Entries shown:
----------
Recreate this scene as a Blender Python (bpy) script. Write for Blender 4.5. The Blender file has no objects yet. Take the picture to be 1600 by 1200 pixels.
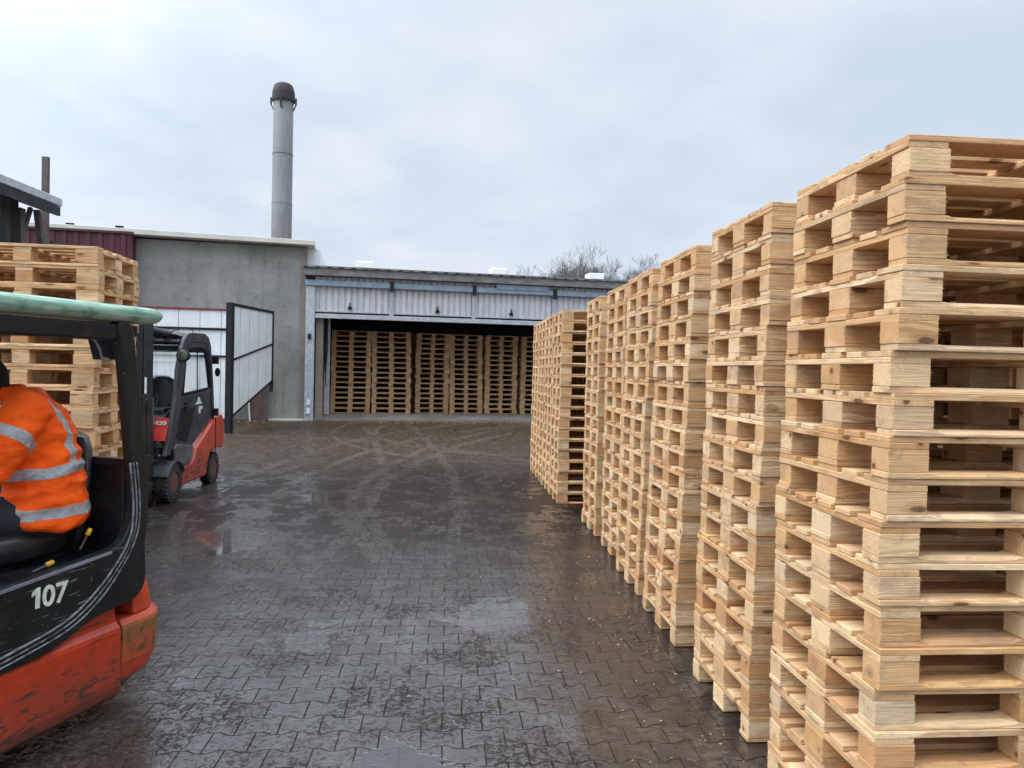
----------
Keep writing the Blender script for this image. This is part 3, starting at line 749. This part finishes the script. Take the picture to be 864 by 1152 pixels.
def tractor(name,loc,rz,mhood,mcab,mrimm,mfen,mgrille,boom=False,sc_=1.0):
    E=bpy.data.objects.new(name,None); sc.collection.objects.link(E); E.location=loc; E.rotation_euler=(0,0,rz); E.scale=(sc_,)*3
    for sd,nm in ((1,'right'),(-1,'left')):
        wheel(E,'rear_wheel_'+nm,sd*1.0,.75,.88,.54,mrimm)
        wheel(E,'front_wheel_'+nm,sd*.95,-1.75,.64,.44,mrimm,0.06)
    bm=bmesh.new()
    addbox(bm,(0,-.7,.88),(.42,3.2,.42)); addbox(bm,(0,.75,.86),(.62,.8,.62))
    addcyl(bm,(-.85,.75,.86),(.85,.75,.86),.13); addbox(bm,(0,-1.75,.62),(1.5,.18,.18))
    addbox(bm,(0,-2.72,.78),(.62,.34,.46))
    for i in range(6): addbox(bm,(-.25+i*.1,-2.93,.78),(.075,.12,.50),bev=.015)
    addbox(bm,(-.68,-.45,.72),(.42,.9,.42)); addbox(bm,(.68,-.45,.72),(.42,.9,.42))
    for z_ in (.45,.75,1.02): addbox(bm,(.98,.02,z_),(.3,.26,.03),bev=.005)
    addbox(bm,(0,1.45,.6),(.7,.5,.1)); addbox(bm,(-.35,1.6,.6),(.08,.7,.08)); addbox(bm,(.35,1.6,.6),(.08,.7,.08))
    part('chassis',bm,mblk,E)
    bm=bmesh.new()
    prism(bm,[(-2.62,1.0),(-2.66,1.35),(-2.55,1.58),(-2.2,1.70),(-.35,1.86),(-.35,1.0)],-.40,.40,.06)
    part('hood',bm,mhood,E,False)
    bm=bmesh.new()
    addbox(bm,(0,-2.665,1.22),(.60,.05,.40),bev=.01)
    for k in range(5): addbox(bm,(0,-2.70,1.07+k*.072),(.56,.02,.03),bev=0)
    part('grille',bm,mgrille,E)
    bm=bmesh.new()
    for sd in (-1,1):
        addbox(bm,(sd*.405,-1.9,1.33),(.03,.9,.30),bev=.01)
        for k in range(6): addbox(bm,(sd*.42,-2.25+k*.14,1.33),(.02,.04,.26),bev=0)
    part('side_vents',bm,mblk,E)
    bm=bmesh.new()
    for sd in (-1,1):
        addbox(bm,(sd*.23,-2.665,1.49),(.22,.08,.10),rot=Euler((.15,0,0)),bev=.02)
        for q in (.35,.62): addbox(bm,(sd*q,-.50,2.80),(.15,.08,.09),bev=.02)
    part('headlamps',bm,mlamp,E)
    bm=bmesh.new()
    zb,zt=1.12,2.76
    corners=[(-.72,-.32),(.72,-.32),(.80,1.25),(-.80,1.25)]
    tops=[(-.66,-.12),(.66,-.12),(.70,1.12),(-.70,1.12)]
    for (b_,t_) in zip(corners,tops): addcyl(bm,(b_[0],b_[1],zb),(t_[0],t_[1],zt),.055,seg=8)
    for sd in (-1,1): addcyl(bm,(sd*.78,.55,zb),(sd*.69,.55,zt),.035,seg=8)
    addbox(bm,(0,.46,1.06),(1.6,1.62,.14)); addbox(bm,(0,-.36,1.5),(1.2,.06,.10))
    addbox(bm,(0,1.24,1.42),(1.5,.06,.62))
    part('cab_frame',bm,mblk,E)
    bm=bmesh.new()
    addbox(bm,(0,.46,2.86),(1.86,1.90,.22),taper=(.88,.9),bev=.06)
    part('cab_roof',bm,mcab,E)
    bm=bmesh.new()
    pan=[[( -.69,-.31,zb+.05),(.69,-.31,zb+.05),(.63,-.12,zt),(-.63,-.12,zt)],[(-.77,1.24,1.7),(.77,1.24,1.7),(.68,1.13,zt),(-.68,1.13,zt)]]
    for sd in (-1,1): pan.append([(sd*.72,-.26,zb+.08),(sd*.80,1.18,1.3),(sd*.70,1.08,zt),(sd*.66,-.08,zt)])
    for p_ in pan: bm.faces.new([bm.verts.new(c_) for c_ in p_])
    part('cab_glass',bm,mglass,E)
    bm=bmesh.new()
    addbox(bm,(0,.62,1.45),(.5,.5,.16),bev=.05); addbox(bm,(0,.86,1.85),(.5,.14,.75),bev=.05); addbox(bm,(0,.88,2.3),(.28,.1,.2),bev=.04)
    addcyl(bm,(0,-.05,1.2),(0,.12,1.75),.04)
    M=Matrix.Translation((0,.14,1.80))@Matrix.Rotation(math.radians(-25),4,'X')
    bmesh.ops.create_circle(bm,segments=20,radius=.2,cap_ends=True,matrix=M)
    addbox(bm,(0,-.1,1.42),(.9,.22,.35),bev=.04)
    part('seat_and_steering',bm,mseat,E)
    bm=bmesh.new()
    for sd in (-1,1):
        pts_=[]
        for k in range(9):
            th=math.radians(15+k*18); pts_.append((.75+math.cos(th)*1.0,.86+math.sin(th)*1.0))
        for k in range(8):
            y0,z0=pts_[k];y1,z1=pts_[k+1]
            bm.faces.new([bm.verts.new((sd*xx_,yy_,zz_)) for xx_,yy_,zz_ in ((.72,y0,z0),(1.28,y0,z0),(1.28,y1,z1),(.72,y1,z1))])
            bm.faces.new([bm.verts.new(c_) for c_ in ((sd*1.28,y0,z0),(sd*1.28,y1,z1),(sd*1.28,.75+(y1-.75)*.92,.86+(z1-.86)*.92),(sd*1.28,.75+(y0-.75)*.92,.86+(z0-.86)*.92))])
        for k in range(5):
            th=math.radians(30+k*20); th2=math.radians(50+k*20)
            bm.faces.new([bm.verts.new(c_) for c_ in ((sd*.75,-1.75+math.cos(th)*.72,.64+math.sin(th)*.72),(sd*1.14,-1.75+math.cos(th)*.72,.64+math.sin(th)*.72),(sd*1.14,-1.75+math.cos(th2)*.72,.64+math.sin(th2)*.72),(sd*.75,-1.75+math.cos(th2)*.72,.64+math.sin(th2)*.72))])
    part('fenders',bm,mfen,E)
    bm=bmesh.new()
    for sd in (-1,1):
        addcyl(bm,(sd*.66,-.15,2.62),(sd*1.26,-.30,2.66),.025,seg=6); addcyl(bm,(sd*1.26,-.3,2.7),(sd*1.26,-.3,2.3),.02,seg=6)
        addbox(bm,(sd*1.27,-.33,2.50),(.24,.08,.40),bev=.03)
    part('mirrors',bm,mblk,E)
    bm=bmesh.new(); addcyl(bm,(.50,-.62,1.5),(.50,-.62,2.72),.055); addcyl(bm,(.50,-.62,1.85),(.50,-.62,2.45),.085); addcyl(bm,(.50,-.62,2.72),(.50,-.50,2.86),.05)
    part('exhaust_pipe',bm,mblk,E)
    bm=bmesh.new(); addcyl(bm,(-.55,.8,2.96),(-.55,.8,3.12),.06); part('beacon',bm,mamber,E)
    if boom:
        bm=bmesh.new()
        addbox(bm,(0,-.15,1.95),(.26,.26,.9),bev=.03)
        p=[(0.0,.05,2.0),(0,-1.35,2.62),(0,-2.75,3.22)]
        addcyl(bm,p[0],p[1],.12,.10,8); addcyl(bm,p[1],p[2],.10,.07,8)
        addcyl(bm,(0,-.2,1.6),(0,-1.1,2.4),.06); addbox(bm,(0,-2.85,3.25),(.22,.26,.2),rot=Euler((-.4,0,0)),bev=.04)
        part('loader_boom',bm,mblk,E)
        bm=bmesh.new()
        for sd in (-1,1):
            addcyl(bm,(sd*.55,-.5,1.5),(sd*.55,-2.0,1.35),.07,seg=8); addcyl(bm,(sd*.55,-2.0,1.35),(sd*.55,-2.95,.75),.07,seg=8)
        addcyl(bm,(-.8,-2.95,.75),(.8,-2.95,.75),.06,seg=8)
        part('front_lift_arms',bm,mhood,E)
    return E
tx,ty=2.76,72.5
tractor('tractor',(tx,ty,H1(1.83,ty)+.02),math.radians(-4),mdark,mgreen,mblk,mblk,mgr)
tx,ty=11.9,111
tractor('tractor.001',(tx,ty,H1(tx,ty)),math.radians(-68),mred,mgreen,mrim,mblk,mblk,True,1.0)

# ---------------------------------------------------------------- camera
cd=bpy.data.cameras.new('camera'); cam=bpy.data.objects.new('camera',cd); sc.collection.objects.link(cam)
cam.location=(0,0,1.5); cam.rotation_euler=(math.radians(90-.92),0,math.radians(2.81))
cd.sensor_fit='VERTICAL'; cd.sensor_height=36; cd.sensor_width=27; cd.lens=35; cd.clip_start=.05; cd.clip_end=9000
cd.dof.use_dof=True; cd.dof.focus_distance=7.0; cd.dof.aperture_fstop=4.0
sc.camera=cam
----------
What you are asked to do:
Pull out all lines from the entries above that include the word "Take".

The solution:
Recreate this scene as a Blender Python (bpy) script. Write for Blender 4.5. The Blender file has no objects yet. Take the picture to be 1600 by 1200 pixels.
Keep writing the Blender script for this image. This is part 3, starting at line 749. This part finishes the script. Take the picture to be 864 by 1152 pixels.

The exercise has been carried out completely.